Marketing newsletter creation and mailing is easily outsourced taking a huge burden from the sales team while keeping the momentum of referrals in balance. After the sale follow-up mailers are also easily outsourced with the simplicity of a choreographed calendar. Outsourcers provide many varying types of marketing styles to choose and in some cases will allow only one origination company to use a marketing idea per certain geographical locations. Outsourcing doesn’t mean loosing company identity or creativeness!

The Next New Thing

Mortgage bankers are continually up on their toes ready to dance to the next industry tune. Keeping in step can mean staying in business or sitting an opportunity out. When new ideas arise or funding requirements are made it is imperative to look for ways to implement them without stress or financial strain. For example, when correspondent lenders asked their correspondents to make the loan documents they deliver MERS ready it meant leaning on the document companies to provide what was needed. However, there are still internal needs to be ready to handle MERS integration such as the MERS QA review. Vice President of THE SRS GROUP, Colleen Laneer, says “Our MERS team goes into the lender to perform QA for the lender’s MERS QA plan as written. We’re in, we’re out and the job is done. No muss no fuss”.

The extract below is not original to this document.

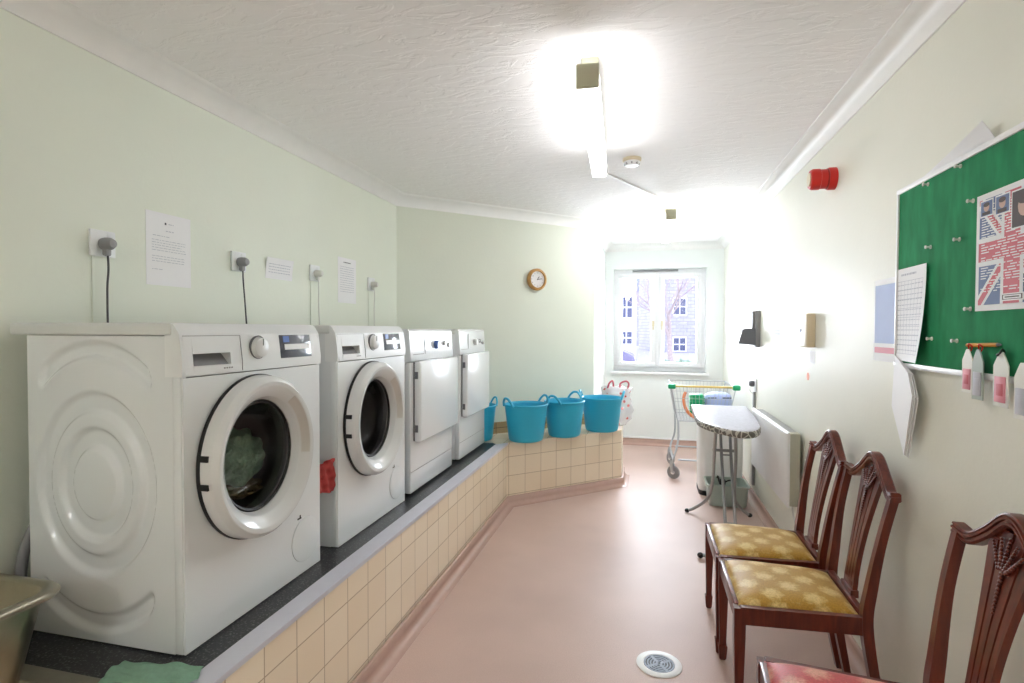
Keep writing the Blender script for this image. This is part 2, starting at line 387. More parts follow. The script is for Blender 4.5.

At the end of the day, outsourcing relationships should provide a way to measure costs to production and quality to output. Asking probing questions to examine the internal tasks of the company will focus attention on areas that may be better left to someone else. Questions like: Are we as good in this area as we think we are? What should our performance targets be and are we making those targets? How did our competition achieve their superior market share? What are some new, fresh ways to think about what we are doing and how we are doing it? In this every changing global economy lenders must decide to recover profits, improve effectiveness, accelerate and better manage change and achieve world class performance via innovative outsource providers.